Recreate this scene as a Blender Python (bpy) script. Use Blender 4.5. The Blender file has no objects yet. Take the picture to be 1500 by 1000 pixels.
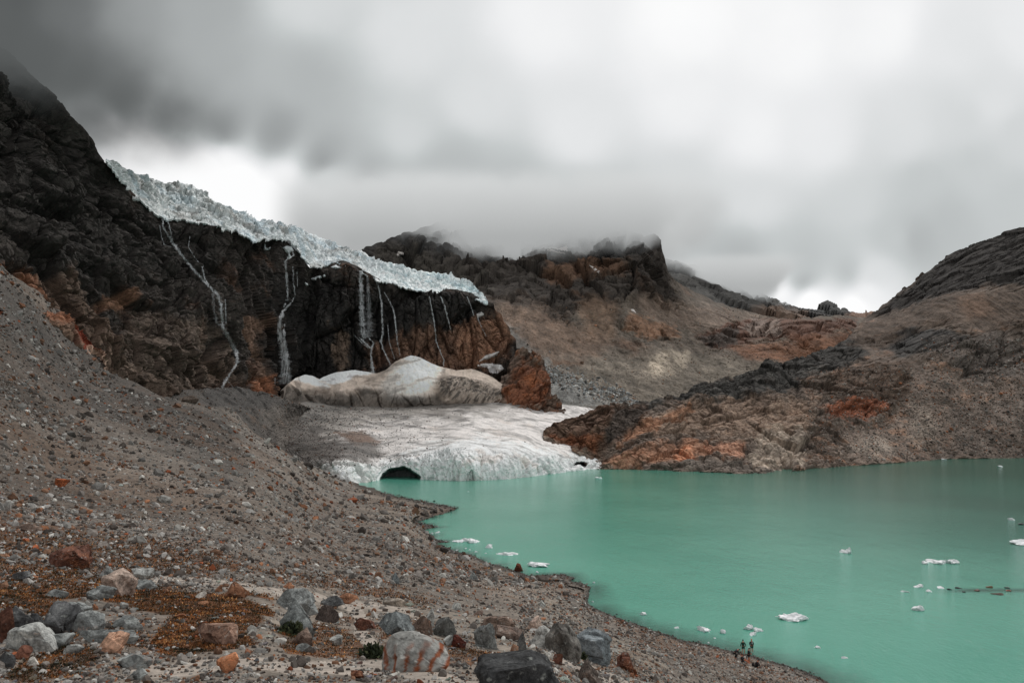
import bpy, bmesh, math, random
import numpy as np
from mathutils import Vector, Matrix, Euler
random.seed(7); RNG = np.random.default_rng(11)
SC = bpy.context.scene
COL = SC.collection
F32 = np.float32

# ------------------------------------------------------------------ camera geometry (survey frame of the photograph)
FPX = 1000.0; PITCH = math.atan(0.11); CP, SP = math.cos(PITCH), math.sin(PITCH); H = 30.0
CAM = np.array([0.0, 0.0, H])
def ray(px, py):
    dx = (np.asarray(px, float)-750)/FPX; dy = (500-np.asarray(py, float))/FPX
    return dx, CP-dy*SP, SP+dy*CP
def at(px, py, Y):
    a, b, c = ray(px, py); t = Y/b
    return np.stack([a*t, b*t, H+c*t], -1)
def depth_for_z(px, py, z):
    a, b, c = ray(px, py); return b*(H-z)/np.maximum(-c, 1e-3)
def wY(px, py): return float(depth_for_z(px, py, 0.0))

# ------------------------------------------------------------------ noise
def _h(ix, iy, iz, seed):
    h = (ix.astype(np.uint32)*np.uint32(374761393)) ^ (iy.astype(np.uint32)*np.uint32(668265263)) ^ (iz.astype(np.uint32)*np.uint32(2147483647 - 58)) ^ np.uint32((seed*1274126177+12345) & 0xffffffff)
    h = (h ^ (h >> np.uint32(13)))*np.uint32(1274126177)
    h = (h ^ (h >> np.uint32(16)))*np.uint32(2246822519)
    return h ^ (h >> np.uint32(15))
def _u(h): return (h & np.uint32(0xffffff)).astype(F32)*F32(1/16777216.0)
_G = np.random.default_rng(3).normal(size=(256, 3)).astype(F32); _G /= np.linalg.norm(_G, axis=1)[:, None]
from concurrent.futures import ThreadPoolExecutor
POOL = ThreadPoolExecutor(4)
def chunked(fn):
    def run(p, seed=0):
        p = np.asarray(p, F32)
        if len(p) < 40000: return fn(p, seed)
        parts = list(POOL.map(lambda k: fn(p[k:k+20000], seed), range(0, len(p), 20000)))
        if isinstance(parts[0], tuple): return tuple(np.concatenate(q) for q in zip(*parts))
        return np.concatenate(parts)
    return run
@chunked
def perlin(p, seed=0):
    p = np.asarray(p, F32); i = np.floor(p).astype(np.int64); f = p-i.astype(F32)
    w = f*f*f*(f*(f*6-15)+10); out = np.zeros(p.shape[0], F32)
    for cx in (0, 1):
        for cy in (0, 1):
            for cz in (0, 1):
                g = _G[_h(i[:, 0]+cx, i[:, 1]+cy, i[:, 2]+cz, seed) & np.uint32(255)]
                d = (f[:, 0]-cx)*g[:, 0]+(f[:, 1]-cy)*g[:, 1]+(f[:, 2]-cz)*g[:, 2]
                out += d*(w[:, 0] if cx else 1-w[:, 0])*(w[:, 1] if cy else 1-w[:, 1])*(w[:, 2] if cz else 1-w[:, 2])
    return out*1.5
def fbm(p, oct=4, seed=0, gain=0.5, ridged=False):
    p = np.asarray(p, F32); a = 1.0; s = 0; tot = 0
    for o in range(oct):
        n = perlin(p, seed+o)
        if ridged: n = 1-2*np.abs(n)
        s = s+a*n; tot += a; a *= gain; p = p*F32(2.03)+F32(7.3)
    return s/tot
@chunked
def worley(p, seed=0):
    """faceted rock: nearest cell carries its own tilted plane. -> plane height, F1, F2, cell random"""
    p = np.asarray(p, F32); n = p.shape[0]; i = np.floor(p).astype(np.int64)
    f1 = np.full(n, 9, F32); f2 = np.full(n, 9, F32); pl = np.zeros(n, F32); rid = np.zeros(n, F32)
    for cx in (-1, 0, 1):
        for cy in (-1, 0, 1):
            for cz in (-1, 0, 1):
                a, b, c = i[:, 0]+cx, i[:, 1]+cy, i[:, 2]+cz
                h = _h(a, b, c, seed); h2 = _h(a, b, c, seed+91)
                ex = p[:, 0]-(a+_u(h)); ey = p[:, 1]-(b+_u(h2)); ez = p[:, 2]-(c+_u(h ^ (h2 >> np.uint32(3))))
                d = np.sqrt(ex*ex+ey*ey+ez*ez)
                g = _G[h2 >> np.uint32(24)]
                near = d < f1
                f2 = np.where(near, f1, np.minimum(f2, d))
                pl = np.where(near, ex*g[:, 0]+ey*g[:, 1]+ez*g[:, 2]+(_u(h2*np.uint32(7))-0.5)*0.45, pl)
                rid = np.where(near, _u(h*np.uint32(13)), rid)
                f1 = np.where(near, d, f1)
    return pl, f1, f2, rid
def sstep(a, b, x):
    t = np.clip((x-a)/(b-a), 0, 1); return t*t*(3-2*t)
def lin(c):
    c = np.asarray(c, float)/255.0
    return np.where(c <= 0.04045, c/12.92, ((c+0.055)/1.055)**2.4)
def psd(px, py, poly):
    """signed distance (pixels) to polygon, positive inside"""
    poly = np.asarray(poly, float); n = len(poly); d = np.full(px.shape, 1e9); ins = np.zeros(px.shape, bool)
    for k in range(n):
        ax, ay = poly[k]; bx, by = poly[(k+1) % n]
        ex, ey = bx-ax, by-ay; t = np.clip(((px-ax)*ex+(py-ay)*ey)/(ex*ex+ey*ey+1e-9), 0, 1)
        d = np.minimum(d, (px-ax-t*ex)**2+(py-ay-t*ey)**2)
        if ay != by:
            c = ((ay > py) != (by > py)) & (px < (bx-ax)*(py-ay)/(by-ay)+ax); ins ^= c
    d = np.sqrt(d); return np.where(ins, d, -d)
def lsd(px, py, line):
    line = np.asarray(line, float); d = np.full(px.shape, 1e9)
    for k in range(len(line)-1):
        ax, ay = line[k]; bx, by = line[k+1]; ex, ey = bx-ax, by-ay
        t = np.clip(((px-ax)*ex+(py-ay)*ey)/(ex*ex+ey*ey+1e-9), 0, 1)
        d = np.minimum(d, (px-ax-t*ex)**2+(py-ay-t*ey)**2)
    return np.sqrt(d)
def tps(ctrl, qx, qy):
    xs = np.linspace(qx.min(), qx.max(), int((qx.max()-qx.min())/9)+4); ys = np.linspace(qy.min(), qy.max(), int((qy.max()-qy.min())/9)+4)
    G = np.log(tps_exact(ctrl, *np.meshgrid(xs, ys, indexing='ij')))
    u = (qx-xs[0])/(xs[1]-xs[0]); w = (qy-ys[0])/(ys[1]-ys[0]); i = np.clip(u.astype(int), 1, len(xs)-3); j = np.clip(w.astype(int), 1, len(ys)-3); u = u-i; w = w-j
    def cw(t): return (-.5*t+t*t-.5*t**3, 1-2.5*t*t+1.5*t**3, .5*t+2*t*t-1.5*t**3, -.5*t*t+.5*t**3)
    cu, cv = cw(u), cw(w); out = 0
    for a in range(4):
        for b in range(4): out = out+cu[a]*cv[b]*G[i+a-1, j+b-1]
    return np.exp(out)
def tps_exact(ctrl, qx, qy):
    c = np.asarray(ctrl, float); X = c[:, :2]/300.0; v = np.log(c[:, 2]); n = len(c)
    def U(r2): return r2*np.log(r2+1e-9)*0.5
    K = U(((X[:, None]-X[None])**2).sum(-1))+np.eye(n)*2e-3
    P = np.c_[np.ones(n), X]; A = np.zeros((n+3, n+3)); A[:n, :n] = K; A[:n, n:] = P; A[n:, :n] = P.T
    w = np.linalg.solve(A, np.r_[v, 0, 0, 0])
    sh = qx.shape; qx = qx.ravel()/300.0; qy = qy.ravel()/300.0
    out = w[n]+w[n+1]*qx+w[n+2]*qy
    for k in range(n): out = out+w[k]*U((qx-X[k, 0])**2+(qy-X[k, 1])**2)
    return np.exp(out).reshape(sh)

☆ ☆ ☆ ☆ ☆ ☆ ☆

## GIVEN TASK
Repeat the listing above exactly from its first line to the line containing "F32 = np.float32", both included, and omit the pictures.

## ANSWER TO THIS EXERCISE
Recreate this scene as a Blender Python (bpy) script. Use Blender 4.5. The Blender file has no objects yet. Take the picture to be 1500 by 1000 pixels.
import bpy, bmesh, math, random
import numpy as np
from mathutils import Vector, Matrix, Euler
random.seed(7); RNG = np.random.default_rng(11)
SC = bpy.context.scene
COL = SC.collection
F32 = np.float32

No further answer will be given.